UK to strengthen sea patrols to ward off post-Brexit fishing wars

Britain has been quietly increasing its maritime defences in an attempt to prevent a repeat of the “cod wars” of the 1970s once the UK fully completes its departure from the EU at the end of 2020.

With a post-Brexit deal on fishing to be negotiated, maritime authorities are taking on two new inspection ships, according to recent parliamentary answers – and will have more than twice the number of Royal Navy patrol ships by the end of the year.

The Department for Environment, Food and Rural affairs has said that it wants “a relationship with the EU based on friendly cooperation between sovereign equals”, but has ramped up preparations in case talks with Brussels break down.

Britain has so far refused to offer Brussels any promises on access to UK waters, where more than 700,000 tonnes of fish and shellfish are caught by EU trawlers each year, prompting the Irish prime minister, Leo Varadkar, to threaten to block a trade agreement on financial services last month in retaliation.

In a no-deal scenario, the UK would be responsible for patrolling and enforcing the exclusion of foreign vessels in its economic waters, a vast area of 80,000 nautical square miles into the Atlantic and the North sea.

The Marine Management Organisation, responsible for English waters, can obtain a further 22 ships in an emergency, and is also considering whether to take on two extra surveillance aircraft to help cover the maritime area.

HMS Tyne, which along with HMS Severn and HMS Mersey are known as the ‘cod squad’

HMS Tyne, which along with HMS Severn and HMS Mersey are known as the ‘cod squad’. Photograph: Fraser Gray/Rex/Shutterstock

It is able to draw on three armed Royal Navy patrol craft supplied by the Fishery Protection Squadron – or “cod squad” – each armed with cannon and machine guns, and a crew of about 45.

But by the end of the year, the number of patrol craft will increase to seven as a new generation of vessels are added.
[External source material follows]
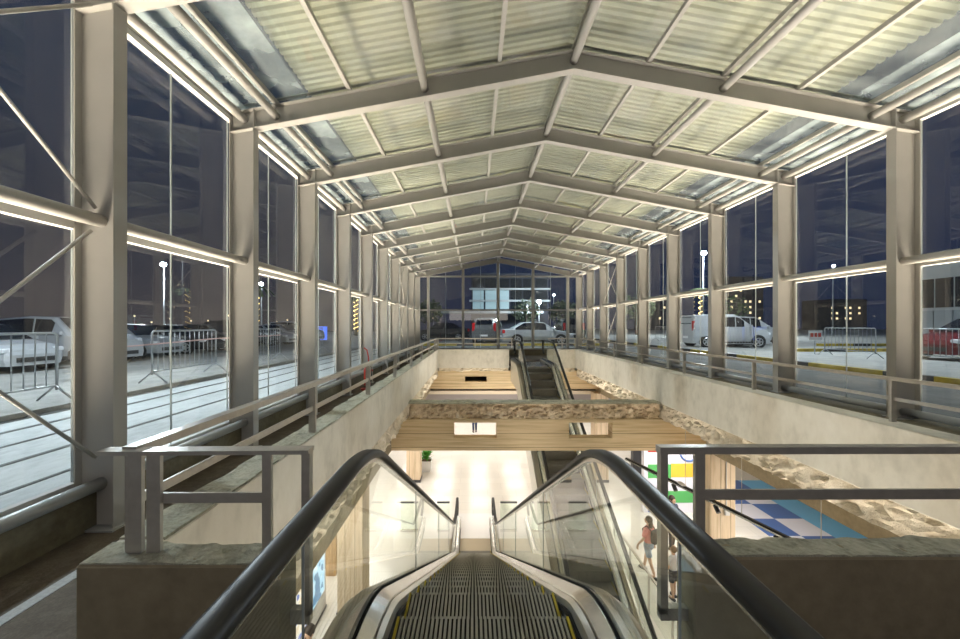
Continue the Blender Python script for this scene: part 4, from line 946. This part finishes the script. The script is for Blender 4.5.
# ================================================================== people
def person(loc, rz, label, h=1.6, top='greycloth', bottom='blackcloth', short=True, hairm='hair', long_hair=False, stride=.0, backpack=False, arm=.0):
    t = empty('person', loc, label, 'person', 'people on the lower floor', rz); k = h / 1.7
    def V(x, y, z): return Vector((x * k, y * k, z * k))
    J = {}; E = []; RAD = {}
    def j(n, p, r): J[n] = V(*p); RAD[n] = r * k
    j('pelvis', (0, 0, .93), .125); j('waist', (0, 0, 1.08), .105); j('chest', (0, .0, 1.28), .125); j('neck', (0, 0, 1.45), .05); j('jaw', (0, .015, 1.53), .062); j('head', (0, .01, 1.61), .088); j('crown', (0, 0, 1.68), .055)
    E += [('pelvis', 'waist'), ('waist', 'chest'), ('chest', 'neck'), ('neck', 'jaw'), ('jaw', 'head'), ('head', 'crown')]
    for s_, nm in ((-1, 'l'), (1, 'r')):
        st = stride * s_
        j(nm + 'hip', (s_ * .09, 0, .86), .09); j(nm + 'knee', (s_ * .095, st * .5 + .02, .48), .056); j(nm + 'ank', (s_ * .095, st - .02, .085), .037); j(nm + 'toe', (s_ * .105, st + .13, .035), .03)
        E += [('pelvis', nm + 'hip'), (nm + 'hip', nm + 'knee'), (nm + 'knee', nm + 'ank'), (nm + 'ank', nm + 'toe')]
        sw = -stride * s_ * .6
        j(nm + 'sho', (s_ * .17, 0, 1.38), .056); j(nm + 'elb', (s_ * .225, sw * .4 - .02, 1.10), .04); j(nm + 'wri', (s_ * .235, sw + .06 + arm, .88 + arm), .027); j(nm + 'palm', (s_ * .235, sw + .085 + arm, .80 + arm), .03)
        E += [('chest', nm + 'sho'), (nm + 'sho', nm + 'elb'), (nm + 'elb', nm + 'wri'), (nm + 'wri', nm + 'palm')]
        for fi, (fx, L) in enumerate(((-.028, .07), (-.01, .085), (.01, .08), (.027, .062))):
            j(nm + 'f%d' % fi, (s_ * .235 + s_ * 0.004, sw + .085 + fx + arm, .80 - .05 + arm), .009); j(nm + 'g%d' % fi, (s_ * .225, sw + .09 + fx + arm, .80 - .05 - L * .6 + arm), .008)
            E += [(nm + 'palm', nm + 'f%d' % fi), (nm + 'f%d' % fi, nm + 'g%d' % fi)]
        j(nm + 'th', (s_ * .215, sw + .125 + arm, .775 + arm), .010); E.append((nm + 'palm', nm + 'th'))
    names = list(J); me = bpy.data.meshes.new('person_body'); me.from_pydata([J[n] for n in names], [(names.index(a), names.index(b)) for a, b in E], [])
    me.materials.append(M['skin']); o = bpy.data.objects.new('body', me); COL.objects.link(o); o.parent = t
    md = o.modifiers.new('Skin', 'SKIN')
    for i, n in enumerate(names):
        sv = me.skin_vertices[0].data[i]; r = RAD[n]; sv.radius = (r, r * (.72 if n in ('pelvis', 'waist', 'chest') else 1)); sv.use_root = (n == 'pelvis')
    o.modifiers.new('Sub', 'SUBSURF').levels = 1; o.modifiers['Sub'].render_levels = 2
    for p in me.polygons: p.use_smooth = True
    def B(mb, n_, m_): return mb.build(n_, m_, t, True, world=False)
    def ring(c, rx, ry, n=14): return [(c.x + rx * k * math.cos(2 * math.pi * i / n), c.y + ry * k * math.sin(2 * math.pi * i / n), c.z) for i in range(n)]
    mb = MB().loft([ring(V(0, 0, z), rx, ry) for z, rx, ry in ((.90, .165, .125), (1.08, .15, .115), (1.28, .175, .13), (1.40, .17, .11), (1.46, .075, .07))])
    for s_, nm in ((-1, 'l'), (1, 'r')):
        a, b = J[nm + 'sho'], J[nm + 'elb']; mb.tube([a - Vector((s_ * .03, 0, -.01)), a.lerp(b, .4), a.lerp(b, .75)], [.075 * k, .066 * k, .062 * k], 10)
    B(mb, 'shirt', top)
    mb = MB().loft([ring(V(0, 0, z), rx, ry) for z, rx, ry in ((.80, .18, .125), (.90, .172, .13), (.98, .16, .122))])
    for s_, nm in ((-1, 'l'), (1, 'r')):
        a, b, c = J[nm + 'hip'], J[nm + 'knee'], J[nm + 'ank']
        pts = [a, a.lerp(b, .75)] if short else [a, b, b.lerp(c, .95)]
        mb.tube(pts, [.098 * k, .085 * k] if short else [.098 * k, .072 * k, .055 * k], 10)
    B(mb, 'shorts' if short else 'trousers', bottom)
    for s_, nm in ((-1, 'l'), (1, 'r')):
        a = J[nm + 'ank']; B(MB().loft([[(a.x + x * k, a.y + y * k, a.z - .085 * k + z * k) for x, y in ((-.045, -.07), (.045, -.07), (.05, .1), (.03, .17), (-.03, .17), (-.05, .1))] for z in (0, .055)]), 'shoe', 'shoe')
    hd = J['head']; hm = MB().sphere((hd.x, hd.y - .02 * k, hd.z + .025 * k), .108 * k, 14, 8, (.92, 1.0, 1.0))
    if long_hair: hm.sphere((hd.x, hd.y - .075 * k, hd.z - .12 * k), .1 * k, 10, 6, (.9, .55, 1.5))
    B(hm, 'hair', hairm)
    fc = MB().sphere((hd.x, hd.y + .05 * k, hd.z - .03 * k), .078 * k, 12, 8, (.9, .8, 1.15)); fc.sphere((hd.x, hd.y + .118 * k, hd.z - .035 * k), .016 * k, 6, 4, (.8, 1, 1.3))
    for s_ in (-1, 1): fc.sphere((hd.x + s_ * .088 * k, hd.y, hd.z - .02 * k), .022 * k, 6, 4, (.5, .8, 1.3))
    B(fc, 'face', 'skin')
    ev = MB()
    for s_ in (-1, 1): ev.sphere((hd.x + s_ * .03 * k, hd.y + .108 * k, hd.z - .01 * k), .009 * k, 6, 4)
    ev.box(hd.x - .022 * k, hd.x + .022 * k, hd.y + .105 * k, hd.y + .112 * k, hd.z - .078 * k, hd.z - .072 * k)
    B(ev, 'eyes_and_mouth', 'hair')
    if backpack:
        bp = MB().bbox(-.15 * k, .15 * k, -.30 * k, -.125 * k, 1.02 * k, 1.40 * k, .035 * k)
        for s_ in (-1, 1): bp.tube([(s_ * .1 * k, -.13 * k, 1.38 * k), (s_ * .11 * k, 0, 1.47 * k), (s_ * .11 * k, .13 * k, 1.34 * k), (s_ * .13 * k, .08 * k, 1.10 * k)], .018 * k, 6)
        b_ = B(bp, 'backpack', 'blackcloth')
    return t
FZ = -5.45
person((5.0, 10.7, FZ), R(35), 'woman in a coral top and denim shorts walking with a black backpack', 1.62, 'pink', 'denim', True, 'hair', True, .22, True)
person((5.2, 9.75, FZ), R(20), 'boy in a grey shirt and black shorts behind the glass balustrade', 1.32, 'greycloth', 'blackcloth', True, 'brownhair', False, .06)
person((6.3, 11.9, FZ), R(200), 'person in dark clothes standing before the coloured panel wall', 1.66, 'navy', 'blackcloth', False, 'hair', False, .05)
person((5.36, 8.9, FZ), R(150), 'person in a pink shirt beside the boy in grey', 1.6, 'pink', 'navy', True, 'brownhair', True, .08, False, .1)
person((-2.96, 6.75, FZ), R(160), 'dark-haired person below the left concrete end wall', 1.66, 'white', 'navy', False, 'hair', False, .08)
person((.08, 24.9, FZ), R(10), 'person in dark trousers standing far off, seen through the left slot of the middle beam', 1.72, 'navy', 'navy', False, 'hair', False, .03)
The older ones are being retained, a decision first made by Gavin Williamson when he was defence secretary in 2018.

Defence sources said that armed conflict involving fishing vessels was very rare. During the ”cod wars” of the first half of the 1970s between British and Icelandic trawlers, fishing nets were cut and boats on both sides were regularly rammed – and there were a handful of incidents when ammunition was fired.

But while fishing became a totemic issue during the referendum campaign, with many Brexiters arguing that allowing EU boats unrestricted access to British waters decimated the local industry.

As a result of concessions given by British governments since the 1970s, EU member states take a much greater proportion of the fish in UK waters than the national fleet, which now represents a small part of the UK economy, contributing less than £1bn and employing 11,000 people.

Britain also wants EU boats to obtain a licence to fish around the country from the beginning of next year and for boats from the 27 member states to abide by UK environmental regulations, according to a fisheries bill being introduced by the government.